There are indications that the Chinese PLAN is adopting the concept as well, fortifying the Bohai Sea for use by its growing number of ballistic missile submarines.[1] Additionally, China has built a large submarine base on Hainan Island, giving speculation that China might be using the South China Sea as naval bastion.[2] Parts of the South China Sea are deep enough for nuclear submarines to operate.[3]
Chinese naval bastions are far more crowded than Soviet ones. There is a lot of commercial traffic in the South China, East China, and Yellow Sea (by contrast, the Soviet bastion of Sea of Okhotsk and the Kara Sea were isolated).[4] This makes it easier for the Chinese to hide their submarines in these waters. It also makes it easier for enemy submarines to infiltrate into these waters and potentially attack Chinese submarines.[5]
One implication of the bastion strategy is that Chinese SSBNs will not be able to strike the mainland United States, given the limited range of JL-2 and given that the range of JL-3 remains uncertain. [6]

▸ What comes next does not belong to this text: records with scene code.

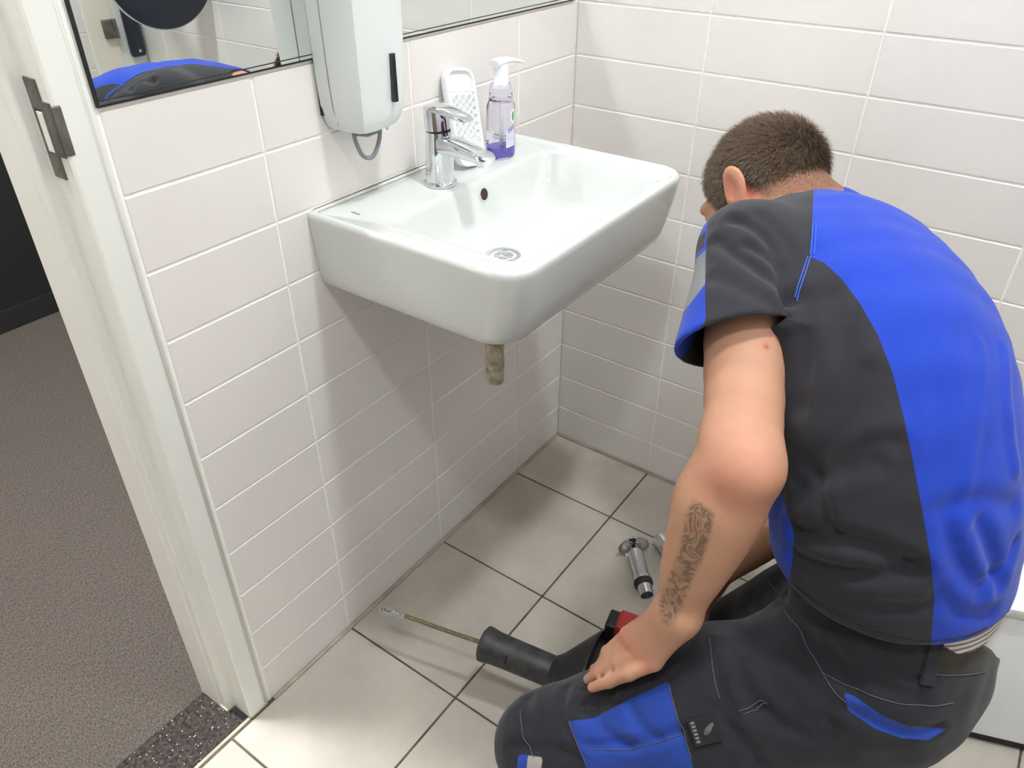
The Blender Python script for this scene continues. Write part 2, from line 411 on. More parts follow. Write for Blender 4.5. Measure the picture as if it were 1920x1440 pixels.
# flat shelf, then the bowl (deck of 10 cm at the wall, ledge at the left)
def bowl(x0, x1, yl, yr, r, z, rb): return rrect(x0, x1, SY0+yl, SY1-yr, (r, r, rb, rb), z, 8)
rings += [bowl(0.100, 0.3560, 0.048, 0.026, 0.036, 0.8858, 0.018), bowl(0.1045, 0.3520, 0.055, 0.030, 0.034, 0.8840, 0.018),
          bowl(0.1080, 0.3490, 0.062, 0.0335, 0.032, 0.8800, 0.020), bowl(0.1105, 0.3455, 0.070, 0.0375, 0.032, 0.8720, 0.024), bowl(0.1160, 0.3330, 0.098, 0.052, 0.034, 0.8450, 0.03),
          bowl(0.1210, 0.3230, 0.125, 0.066, 0.038, 0.8200, 0.034), bowl(0.1270, 0.3120, 0.145, 0.082, 0.042, 0.8080, 0.04), bowl(0.1380, 0.2960, 0.162, 0.102, 0.044, 0.8010, 0.044),
          bowl(0.1500, 0.2700, 0.178, 0.150, 0.05, 0.7975, 0.05), bowl(0.172, 0.226, 0.1955, 0.2645, 0.0265, 0.7950, 0.0265)]
obj('basin', loft(rings, True, True), M['ceramic'], sink, smooth=True, auto=50)
DR = np.array([0.199, SY0+0.2225, 0.7950])
dr = obj('drain', lathe([(0.0290, -0.001), (0.0290, 0.0012), (0.0270, 0.0022), (0.0215, 0.0012), (0.0195, -0.004), (0.0190, -0.012)], DR, (0, 0, 1), 28), M['chrome'], sink, smooth=True, auto=40)
obj('drain_plug', lathe([(0.0165, -0.006), (0.0165, 0.0008), (0.0130, 0.0030), (0.0001, 0.0036)], DR+[0, 0, 0.0005], (0, 0, 1), 24), M['chrome'], dr, smooth=True, auto=40)
obj('drain_well', lathe([(0.0188, -0.011), (0.0001, -0.0105)], DR, (0, 0, 1), 24), M['rubber'], dr)
ov = obj('overflow_hole', lathe([(0.0130, 0.0012), (0.0124, 0.0026), (0.0102, 0.0026), (0.0098, 0.0)], (0.1118, -0.4690, 0.8600), (0.97, 0, 0.22), 24), M['ceramic'], sink, smooth=True)
obj('overflow_inside', lathe([(0.0101, 0.0021), (0.0001, 0.0020)], (0.1118, -0.4690, 0.8600), (0.97, 0, 0.22), 24), noise_mat('dark_brown', rgb(58, 36, 28), rgb(30, 22, 20), 0.7, 90), ov)  # flat mottled dark brown disc filling the overflow ring
obj('maker_mark', join(box(0.0400, 0.0580, -0.7030, -0.7016, 0.8866, 0.8872), box(0.0440, 0.0450, -0.7020, -0.6985, 0.8866, 0.8872), box(0.0535, 0.0545, -0.7040, -0.7012, 0.8866, 0.8872)), M['disp_grey'], sink)
obj('wall_seal', tube(np.array([(0.001, SY0+0.003, 0.8895), (0.001, SY1-0.003, 0.8895)]), 0.0026, 8), noise_mat('white_sealant', rgb(226, 228, 224), rgb(216, 217, 210), 0.4, 30), sink, smooth=True)
# tail pipe under the basin
PX, PY = 0.193, -0.549
tp = thing('drain_tailpiece', 'short limescale-crusted drain pipe hanging under the wash basin', 'pipe', (PX, PY, 0.556))
def lime_mat():
    m = noise_mat('limescale', rgb(206, 198, 178), rgb(152, 142, 112), rough=0.7, scale=70, bump=0.6, bscale=90, detail=8, bdist=0.004)
    return m
obj('tail', lathe([(0.0120, 0.0), (0.0158, 0.0), (0.0166, 0.004), (0.0164, 0.02), (0.0170, 0.04), (0.0163, 0.06), (0.0168, 0.085)], (PX, PY, 0.556), (0, 0, 1), 28), lime_mat(), tp, smooth=True, auto=50)
obj('coupling_nut', lathe([(0.0172, 0.083), (0.0186, 0.085), (0.0186, 0.105), (0.0172, 0.108), (0.0170, 0.16), (0.021, 0.165), (0.021, 0.213)], (PX, PY, 0.556), (0, 0, 1), 12), M['steel'], tp)

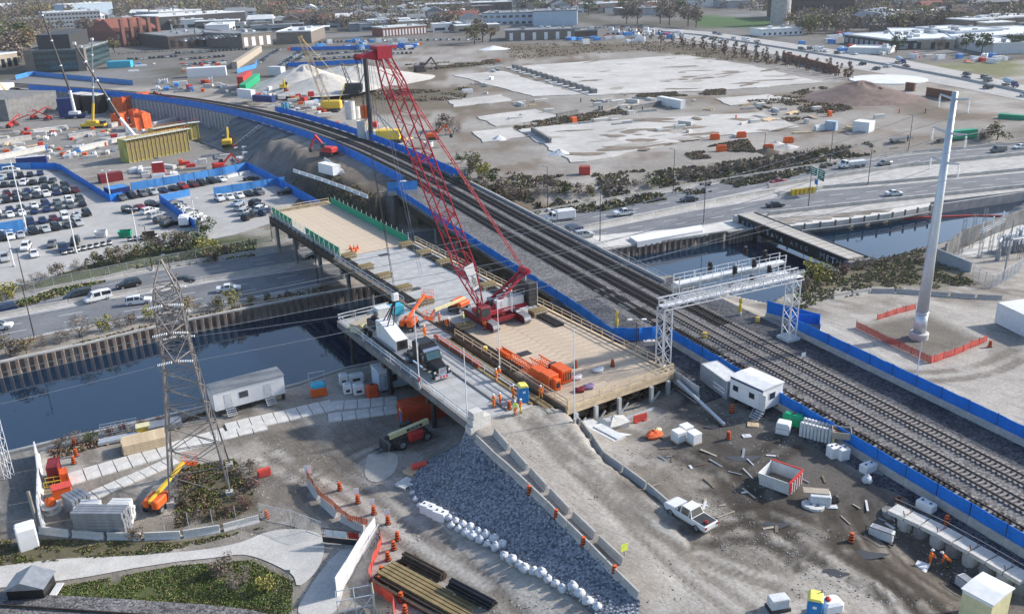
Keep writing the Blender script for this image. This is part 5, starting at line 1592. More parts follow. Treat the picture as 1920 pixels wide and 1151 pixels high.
hcar('sedan','dark grey',(1440,389),(1467,387),'dark sedan left of the lamp post by the graffiti bridge')
hcar('van','grey',(1886,284),(1856,287),'grey van at the right edge of the upper viaduct')
hcar('sedan','white',(1922,278),(1902,280),'white car at the far right end of the viaduct')
def boxtruck(lb,p0,p1,body='white',cabc='white',z=zr_,L=6.5,h=2.6,kind='service',group='vehicles on the highway',name='service_truck'):
 a,b=G(*p0,z),G(*p1,z)
 t=thing(name,lb,'truck',(a+b)/2,heading(a,b),group)
 MB().bb(-L/2,L/2-.2,-.4,.4,.55,.8).build('chassis',M['dsteel'],t)
 m=MB();x0=L/2-2.4
 prof=[(x0,.7),(x0+2.4,.7),(x0+2.38,1.3),(x0+1.45,1.5),(x0+1.0,2.35),(x0,2.4)]
 n=len(prof)
 m.add([(x,-1.05,q)for x,q in prof]+[(x,1.05,q)for x,q in prof],[(i,(i+1)%n,(i+1)%n+n,i+n)for i in range(n)]+[tuple(range(n))[::-1],tuple(range(n,2*n))])
 c=m.build('cab',M[cabc],t)
 MB().quad((x0+1.43,-.9,1.56),(x0+1.43,.9,1.56),(x0+1.05,.85,2.28),(x0+1.05,-.85,2.28)).build('windscreen',M['glass'],c,(.03,0,.02))
 MB().bb(x0+.3,x0+1.0,-1.07,1.07,1.5,2.15).build('side_window',M['glass'],c)
 m=MB()
 if kind=='dump':
  m.bb(-L/2,x0-.2,-1.2,1.2,.95,1.9).bb(-L/2+.1,x0-.4,-1.05,1.05,1.9,1.95)
  m.bb(-L/2-.02,x0-.1,-1.25,-1.2,1.8,1.95).bb(-L/2,x0,1.2,1.25,1.8,1.95)
  for q in np.arange(-L/2+.4,x0-.4,.8):m.bb(q-.05,q+.05,-1.26,1.26,1.0,1.8)
 elif kind=='mixer':
  m.bar((-L/2,0,2.3),(-L/2+1.6,0,2.4),.6,10,0,1.2).bar((-L/2+1.6,0,2.4),(x0-.3,0,2.0),1.2,10,0,.8)
 else:
  bevel_box(m,-L/2,x0-.1,-1.15,1.15,.75,h,.08);m.bb(-L/2+.3,x0-.5,-.5,.5,h,h+.18)
 m.build('truck_body',M[body],t)
 if kind=='service':MB().bar((x0-.4,.3,1.2),(x0+1.6,.3,3.0),.12).box((x0+1.7,.3,3.1),(.7,.7,.6)).build('bucket_lift',M['white'],t)
 for x in((x0+1.55),-L/2+1.0)+((-L/2+2.3,)if kind in('dump','mixer')else()):
  for y in(-.92,.92):wheel(t,(x,y,.5),.5,.32,'Y')
 return t
boxtruck('white utility truck with a bucket lift beside the railway bridge',(1074,411),(1026,417),L=7.2)
boxtruck('pale dump truck with yellow fenders on the upper viaduct',(1622,312),(1572,317),'whited','white',kind='dump',L=8.5,h=2.4,name='dump_truck')
#  containers, cabins, toilets
def container(lb,p0,p1,col,W_=2.44,H_=2.6,z=None,back=True,name='container',cat='container',txt=None,roof=None,open_=False,dz=0.0):
 a=GT(*p0)if z is None else Vector(G(*p0,z));b=GT(*p1)if z is None else Vector(G(*p1,z))
 L_=math.hypot(b.x-a.x,b.y-a.y);hd=heading(a,b)
 t=thing(name,lb,cat,(a.x,a.y,(a.z+b.z)/2+dz),hd)
 m=MB();m.bb(.05,L_-.05,.05,W_-.05,.1,H_-.06)
 n=max(4,int(L_/.3))
 for i in range(n):
  x=.12+(L_-.24)*(i+.5)/n;w_=(L_-.24)/n*.28
  m.bb(x-w_,x+w_,.015,.05,.2,H_-.15).bb(x-w_,x+w_,W_-.05,W_-.015,.2,H_-.15)
 m.build('shell',M[col],t)
 f=MB()
 for x in(0.06,L_-.06):
  for y in(.06,W_-.06):f.bb(x-.08,x+.08,y-.08,y+.08,0,H_)
 for zz in(.07,H_-.07):
  for y in(.06,W_-.06):f.bb(.1,L_-.1,y-.07,y+.07,zz-.07,zz+.07)
  for x in(.06,L_-.06):f.bb(x-.07,x+.07,.1,W_-.1,zz-.07,zz+.07)
 f.build('corner_frame',M[col],t)
 MB().bb(.1,L_-.1,.1,W_-.1,H_-.06,H_-.02).build('roof',M[roof or col],t)
 for s_ in(-1,1):
  d=MB();y0=W_/2+(.02 if s_>0 else-.02-(W_/2-.15));d.bb(-.05,-.02+.0,y0,y0+W_/2-.17,.15,H_-.15)
  for q in(.25,.75):d.bar((-.08,y0+(W_/2-.17)*q,.2),(-.08,y0+(W_/2-.17)*q,H_-.2),.025)
  d.build('door',M[col],t)
 if txt:
  bd2=MB().bb(L_*.5,L_*.92,-.012,.012,.75,1.5).build('name_panel',M['white'],t)
  text(txt,.5,t,(L_*.71,-.03,1.12),(math.pi/2,0,0),'navy',name='name_lettering',sx=.95)
 return t,L_
def cabin(lb,p0,p1,W_=3.0,H_=2.7,lift=.7,z=None,wall='white',roof='roofw',wins=(),doors=(),side=1,trim='white',end_win=False,txt=None,rp=.12):
 """office trailer: visible long side runs p0 -> p1"""
 a=GT(*p0)if z is None else Vector(G(*p0,z));b=GT(*p1)if z is None else Vector(G(*p1,z))
 L_=math.hypot(b.x-a.x,b.y-a.y);hd=heading(a,b)
 t=thing('office_trailer',lb,'site cabin',(a.x,a.y,min(a.z,b.z)),hd)
 MB().bb(0,L_,0,W_,lift,lift+H_).build('wall',M[wall],t)
 m=MB();z1=lift+H_
 m.add([(-.12,-.12,z1),(L_+.12,-.12,z1),(L_+.12,W_+.12,z1),(-.12,W_+.12,z1),(-.12,W_/2,z1+rp+.1),(L_+.12,W_/2,z1+rp+.1),(-.12,-.12,z1+.1),(L_+.12,-.12,z1+.1),(L_+.12,W_+.12,z1+.1),(-.12,W_+.12,z1+.1)],[(3,2,1,0),(6,7,5,4),(4,5,8,9),(0,1,7,6),(1,2,8,5,7),(2,3,9,8),(3,0,6,4,9)])
 m.build('roof',M[roof],t)
 MB().bb(0,L_,-.025,-.005,z1-.28,z1-.02).build('fascia',M[trim],t)
 for x,w_,h_ in wins:
  f=MB().bb(x-w_/2-.06,x+w_/2+.06,-.03,-.004,lift+1.0,lift+1.0+h_).build('window',M['whited'],t)
  MB().bb(x-w_/2,x+w_/2,-.045,-.031,lift+1.06,lift+.94+h_).build('pane',M['glass'],f)
 for x in doors:
  d=MB().bb(x-.48,x+.48,-.04,-.004,lift+.08,lift+2.15).build('door',M['whited'],t)
  MB().box((x+.36,-.06,lift+1.1),(.1,.05,.05)).build('handle',M['steel'],d)
  s=MB()
  for k in range(4):
   s.bb(x-.6,x+.6,-.5-k*.28,-.22-k*.28,lift-.18*k-.05,lift-.18*k)
  s.bar((x-.6,-1.4,lift-.6),(x-.6,-.2,lift+.95),.03).bar((x+.6,-1.4,lift-.6),(x+.6,-.2,lift+.95),.03)
  s.build('steps',M['galv'],t)
 if end_win:
  f=MB().bb(L_+.004,L_+.03,W_*.3,W_*.65,lift+1.1,lift+2.0).build('window',M['whited'],t)
  MB().bb(L_+.031,L_+.045,W_*.34,W_*.61,lift+1.15,lift+1.95).build('pane',M['glass'],f)
 s=MB()
 for x in np.arange(.6,L_,2.2):
  for y in(.3,W_-.3):s.bb(x-.2,x+.2,y-.2,y+.2,-.1,lift)
 s.bb(0,L_,.5,.7,lift-.25,lift).bb(0,L_,W_-.7,W_-.5,lift-.25,lift)
 s.build('support_block',M['dsteel'],t)
 if txt:text(txt[0],txt[1],t,(txt[2],-.02,lift+txt[3]),(math.pi/2,txt[4],0),'navy',name='name_lettering')
 return t,L_
cabin('long white site trailer with dark grey roof at the river edge by the lattice tower',(408,782),(536,749),roof='roofg',wins=((8.9,1.3,1.0),),doors=(2.0,8.0),lift=.9,W_=3.2)if False else None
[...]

The United States has radars monitoring these areas. There are two AN/TPY-2 radars deployed in Japan, one in South Korea and there is PAVE PAWS in Taiwan. Taiwan denies sharing the data with the US, but the Chinese believe that the two countries do share information.[7] The US has also deployed the P8-A Poseidon maritime patrol aircraft to Okinawa, Japan, the Philippines, and Singapore, and might do so in Malaysia as well.[8]
In the sense that a bastion is set up to protect the naval forces themselves rather than a land feature (e.g. the Panama Canal), the United States Navy has never made significant use of the bastion concept.